§ **Instructions for the task**:
Below is some material; set it all down exactly, apart from the pictures.

§ **Source data**:
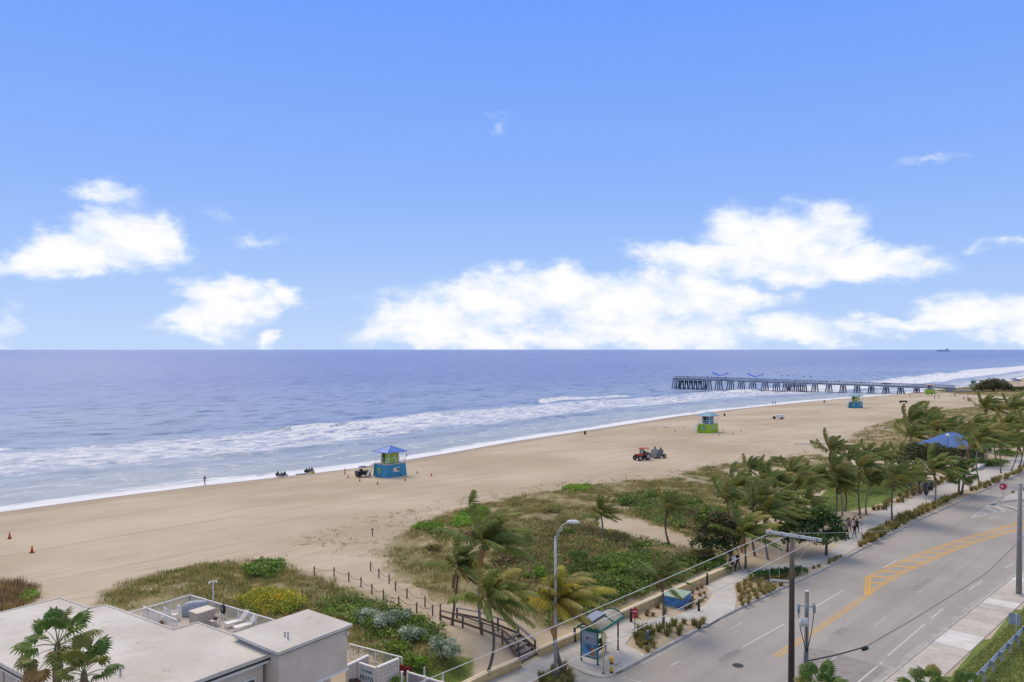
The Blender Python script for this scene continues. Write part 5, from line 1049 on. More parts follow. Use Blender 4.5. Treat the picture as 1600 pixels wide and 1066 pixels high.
# utility poles, wires
POLEW = M('pole_wood', (.075,.055,.045), .9, .3, 4, .4, stretch=(2,2,.3)); POLET = M('pole_wood_weathered', (.22,.18,.14), .9, .25, 4, .4, stretch=(2,2,.3)); GREYP = M('grey_pole', (.25,.235,.22), .8, .2, 3, .3, stretch=(2,2,.3))
DP = 45.0; pb = Vector(((1236-800)/F_PX*DP, DP, 0)); tz = above(1238, 832, DP).z; up_ = thing('utility_pole', 'wooden utility pole with a pale crossarm carrying three wires', 'utility pole', pb)
MB().tube([(0,0,0),(.03,0,5.5),(.05,0,8.6)], [.2,.17,.15], 12).build('lower_shaft', POLEW, up_); MB().tube([(.05,0,8.6),(.07,0,tz)], [.152,.12], 12).build('upper_shaft', POLET, up_)
ca = above(1210, 829.5, DP - .25) - pb; cb = above(1273, 845.5, DP - .25) - pb; mid_z = (ca.z + cb.z) / 2; armv = Vector((1.17, -1.05, 0))
ca = Vector((-armv.x + .0, -armv.y - .2, mid_z)); cb = Vector((armv.x + .12, armv.y - .2, mid_z))
MB().beam(ca, cb, .12, .16).build('crossarm', M('pale_crossarm', (.55,.54,.54), .6, .08), up_)
ends = []
for f in (.07, .38, .88):
    q = ca.lerp(cb, f); MB().tube([(q.x, q.y, q.z - .03), (q.x - .06, q.y + .1, q.z - .18)], .05, 8).build('insulator', M('grey_insulator', (.40,.40,.42), .4), up_); ends.append(pb + q + Vector((-.05, .06, -.12)))
for f in (.08, .3, .62, .92):
    q = ca.lerp(cb, f); MB().box((q.x - .045, q.y - .055, q.z), (.05,.05,.06), math.atan2(armv.y, armv.x)).build('bolt', BLACK, up_)
WIRE = M('pale_wire', (.62,.60,.58), .5, .05); DWIRE = M('dark_cable', (.03,.03,.032), .5, .1)
def wire(name, label, a, c2, r, sag, mat, cat='wire', group=None, n=24):
    a, c2 = Vector(a), Vector(c2); o = MB().tube([a.lerp(c2, f) - Vector((0,0,4 * sag * f * (1 - f))) for f in np.linspace(0, 1, n)], r, 6).build(name, mat); return tag(o, label, cat, group)
DW = 40.0     # the wires run on to a pole beyond the left of the frame
for s_, (px, py), lb in zip(ends, ((650,1066),(717,1066),(820,1066)), ('uppermost','middle','lowest')):
    e_ = above(px, py, 36.0); k = 1.35; e_ = s_ + (e_ - s_) * k; wire('power_line', '%s of the three pale power lines crossing to the lower left' % lb, s_, e_, .022, .12, WIRE, 'power line')
q = pb + Vector((.2, 0, mid_z + .1)); wire('power_line', 'short pale service wire leaving the crossarm to the right', q, above(1420, 826, 60), .012, .1, WIRE, 'power line')
lz = above(1237, 909, DP).z
la = above(1203, 909, DP + .3) - pb; MB().beam((la.x, .3, lz + .02), (.05, 0, lz), .08, .09).build('lower_bracket', M('pale_crossarm'), up_)
for x in (la.x + .03, la.x * .52): MB().tube([(x, .25, lz), (x, .25, lz - .14)], .05, 8).build('insulator', M('grey_insulator'), up_)
for e_, x in zip(ends, (la.x + .03, la.x * .52, .02)):
    s2 = e_ - pb + Vector((-.35, .2, -.18)); MB().tube([s2, (s2.x - .02, s2.y, s2.z - .4), ((s2.x + x) / 2, .25, (s2.z + lz) / 2 - .3), (x, .25, lz)], .013, 5).build('jumper_wire', WIRE, up_)
p2 = Vector(((1258-800)/F_PX*44.0, 44.0, 0)); tz2 = above(1261, 925, 44).z; ep = thing('equipment_pole', 'shorter grey pole with three fuse cutouts beside the wooden pole', 'utility pole', p2)
MB().tube([(0,0,0),(.05,0,3),(.1,0,tz2)], [.16,.13,.115], 12).build('shaft', GREYP, ep); MB().tube([(.1,0,tz2),(.1,0,tz2+.08)], .12, 12).build('pole_top', WHITE, ep)
zc = above(1258, 948, 44).z; MB().beam((-.55,-.1,zc+.12), (.5,-.25,zc+.05), .06, .06).build('cutout_bracket', GALV, ep)
CUT = M('grey_porcelain', (.30,.33,.37), .35, .1)
for x in (-.48, -.03, .4):
    MB().tube([(x,-.25,zc+.28),(x,-.25,zc+.05),(x,-.25,zc-.28)], [.05,.08,.05], 8).build('fuse_cutout', CUT, ep); MB().box((x + .07, -.27, zc - .05), (.05,.05,.45)).build('fuse_tube', CUT, ep)
    MB().tube([(x,-.25,zc-.28),(x * .9 + .03 * math.sin(x*9),-.26,zc-.75),(x * .7,-.25,zc-1.3),(0.02,-.2,zc-2.6)], .024, 6).build('cable', DWIRE, ep)
for x in (-.3, -.16, .0): MB().tube([(x - .05,-.3,zc-.55),(x - .05,-.3,zc-1.0)], [.10,.12], 8).build('surge_arrester', M('white_porcelain', (.62,.62,.60), .35, .2, 8), ep)
MB().box((-.05,-.16,2.4), (.14,.14,4.6)).build('cable_guard', M('conduit_grey', (.17,.18,.21), .5), ep); MB().tube([(-.2,-.1,0),(-.2,-.1,3.6),(-.05,-.1,3.9)], .04, 6).build('conduit', DWIRE, ep)
ce = p2 + Vector((.08, -.1, above(1272, 1032, 44).z)); c1_ = above(1352, 1011, 47); c2_ = above(1540, 897, 62); c3_ = above(1640, 800, 80)
mb = MB(); Pc = [ce, ce.lerp(c1_, .5) - Vector((0,0,.06)), c1_, c1_.lerp(c2_, .33) - Vector((0,0,.1)), c1_.lerp(c2_, .66) - Vector((0,0,.08)), c2_, c3_]; mb.tube(Pc[:3], .04, 6); o = mb.build('cable_run', DWIRE); hc = thing('overhead_cable', 'black overhead cable with a splice closure drooping across the road', 'cable', ce); o.parent = hc; o.location = -ce; o.name = 'heavy_section'
o = MB().tube(Pc[2:], .022, 6).build('light_section', M('grey_cable', (.09,.09,.09), .5), hc); o.location = -ce; MB().tube([c1_ + Vector((-.22,0,-.1)), c1_ + Vector((-.16,0,-.14)), c1_ + Vector((.16,.1,-.08)), c1_ + Vector((.22,.1,-.04))], [.06,.13,.13,.06], 10).build('splice_closure', DWIRE, hc).location = -ce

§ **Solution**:
The Blender Python script for this scene continues. Write part 5, from line 1049 on. More parts follow. Use Blender 4.5. Treat the picture as 1600 pixels wide and 1066 pixels high.
# utility poles, wires
POLEW = M('pole_wood', (.075,.055,.045), .9, .3, 4, .4, stretch=(2,2,.3)); POLET = M('pole_wood_weathered', (.22,.18,.14), .9, .25, 4, .4, stretch=(2,2,.3)); GREYP = M('grey_pole', (.25,.235,.22), .8, .2, 3, .3, stretch=(2,2,.3))
DP = 45.0; pb = Vector(((1236-800)/F_PX*DP, DP, 0)); tz = above(1238, 832, DP).z; up_ = thing('utility_pole', 'wooden utility pole with a pale crossarm carrying three wires', 'utility pole', pb)
MB().tube([(0,0,0),(.03,0,5.5),(.05,0,8.6)], [.2,.17,.15], 12).build('lower_shaft', POLEW, up_); MB().tube([(.05,0,8.6),(.07,0,tz)], [.152,.12], 12).build('upper_shaft', POLET, up_)
ca = above(1210, 829.5, DP - .25) - pb; cb = above(1273, 845.5, DP - .25) - pb; mid_z = (ca.z + cb.z) / 2; armv = Vector((1.17, -1.05, 0))
ca = Vector((-armv.x + .0, -armv.y - .2, mid_z)); cb = Vector((armv.x + .12, armv.y - .2, mid_z))
MB().beam(ca, cb, .12, .16).build('crossarm', M('pale_crossarm', (.55,.54,.54), .6, .08), up_)
ends = []
for f in (.07, .38, .88):
    q = ca.lerp(cb, f); MB().tube([(q.x, q.y, q.z - .03), (q.x - .06, q.y + .1, q.z - .18)], .05, 8).build('insulator', M('grey_insulator', (.40,.40,.42), .4), up_); ends.append(pb + q + Vector((-.05, .06, -.12)))
for f in (.08, .3, .62, .92):
    q = ca.lerp(cb, f); MB().box((q.x - .045, q.y - .055, q.z), (.05,.05,.06), math.atan2(armv.y, armv.x)).build('bolt', BLACK, up_)
WIRE = M('pale_wire', (.62,.60,.58), .5, .05); DWIRE = M('dark_cable', (.03,.03,.032), .5, .1)
def wire(name, label, a, c2, r, sag, mat, cat='wire', group=None, n=24):
    a, c2 = Vector(a), Vector(c2); o = MB().tube([a.lerp(c2, f) - Vector((0,0,4 * sag * f * (1 - f))) for f in np.linspace(0, 1, n)], r, 6).build(name, mat); return tag(o, label, cat, group)
DW = 40.0     # the wires run on to a pole beyond the left of the frame
for s_, (px, py), lb in zip(ends, ((650,1066),(717,1066),(820,1066)), ('uppermost','middle','lowest')):
    e_ = above(px, py, 36.0); k = 1.35; e_ = s_ + (e_ - s_) * k; wire('power_line', '%s of the three pale power lines crossing to the lower left' % lb, s_, e_, .022, .12, WIRE, 'power line')
q = pb + Vector((.2, 0, mid_z + .1)); wire('power_line', 'short pale service wire leaving the crossarm to the right', q, above(1420, 826, 60), .012, .1, WIRE, 'power line')
lz = above(1237, 909, DP).z
la = above(1203, 909, DP + .3) - pb; MB().beam((la.x, .3, lz + .02), (.05, 0, lz), .08, .09).build('lower_bracket', M('pale_crossarm'), up_)
for x in (la.x + .03, la.x * .52): MB().tube([(x, .25, lz), (x, .25, lz - .14)], .05, 8).build('insulator', M('grey_insulator'), up_)
for e_, x in zip(ends, (la.x + .03, la.x * .52, .02)):
    s2 = e_ - pb + Vector((-.35, .2, -.18)); MB().tube([s2, (s2.x - .02, s2.y, s2.z - .4), ((s2.x + x) / 2, .25, (s2.z + lz) / 2 - .3), (x, .25, lz)], .013, 5).build('jumper_wire', WIRE, up_)
p2 = Vector(((1258-800)/F_PX*44.0, 44.0, 0)); tz2 = above(1261, 925, 44).z; ep = thing('equipment_pole', 'shorter grey pole with three fuse cutouts beside the wooden pole', 'utility pole', p2)
MB().tube([(0,0,0),(.05,0,3),(.1,0,tz2)], [.16,.13,.115], 12).build('shaft', GREYP, ep); MB().tube([(.1,0,tz2),(.1,0,tz2+.08)], .12, 12).build('pole_top', WHITE, ep)
zc = above(1258, 948, 44).z; MB().beam((-.55,-.1,zc+.12), (.5,-.25,zc+.05), .06, .06).build('cutout_bracket', GALV, ep)
CUT = M('grey_porcelain', (.30,.33,.37), .35, .1)
for x in (-.48, -.03, .4):
    MB().tube([(x,-.25,zc+.28),(x,-.25,zc+.05),(x,-.25,zc-.28)], [.05,.08,.05], 8).build('fuse_cutout', CUT, ep); MB().box((x + .07, -.27, zc - .05), (.05,.05,.45)).build('fuse_tube', CUT, ep)
    MB().tube([(x,-.25,zc-.28),(x * .9 + .03 * math.sin(x*9),-.26,zc-.75),(x * .7,-.25,zc-1.3),(0.02,-.2,zc-2.6)], .024, 6).build('cable', DWIRE, ep)
for x in (-.3, -.16, .0): MB().tube([(x - .05,-.3,zc-.55),(x - .05,-.3,zc-1.0)], [.10,.12], 8).build('surge_arrester', M('white_porcelain', (.62,.62,.60), .35, .2, 8), ep)
MB().box((-.05,-.16,2.4), (.14,.14,4.6)).build('cable_guard', M('conduit_grey', (.17,.18,.21), .5), ep); MB().tube([(-.2,-.1,0),(-.2,-.1,3.6),(-.05,-.1,3.9)], .04, 6).build('conduit', DWIRE, ep)
ce = p2 + Vector((.08, -.1, above(1272, 1032, 44).z)); c1_ = above(1352, 1011, 47); c2_ = above(1540, 897, 62); c3_ = above(1640, 800, 80)
mb = MB(); Pc = [ce, ce.lerp(c1_, .5) - Vector((0,0,.06)), c1_, c1_.lerp(c2_, .33) - Vector((0,0,.1)), c1_.lerp(c2_, .66) - Vector((0,0,.08)), c2_, c3_]; mb.tube(Pc[:3], .04, 6); o = mb.build('cable_run', DWIRE); hc = thing('overhead_cable', 'black overhead cable with a splice closure drooping across the road', 'cable', ce); o.parent = hc; o.location = -ce; o.name = 'heavy_section'
o = MB().tube(Pc[2:], .022, 6).build('light_section', M('grey_cable', (.09,.09,.09), .5), hc); o.location = -ce; MB().tube([c1_ + Vector((-.22,0,-.1)), c1_ + Vector((-.16,0,-.14)), c1_ + Vector((.16,.1,-.08)), c1_ + Vector((.22,.1,-.04))], [.06,.13,.13,.06], 10).build('splice_closure', DWIRE, hc).location = -ce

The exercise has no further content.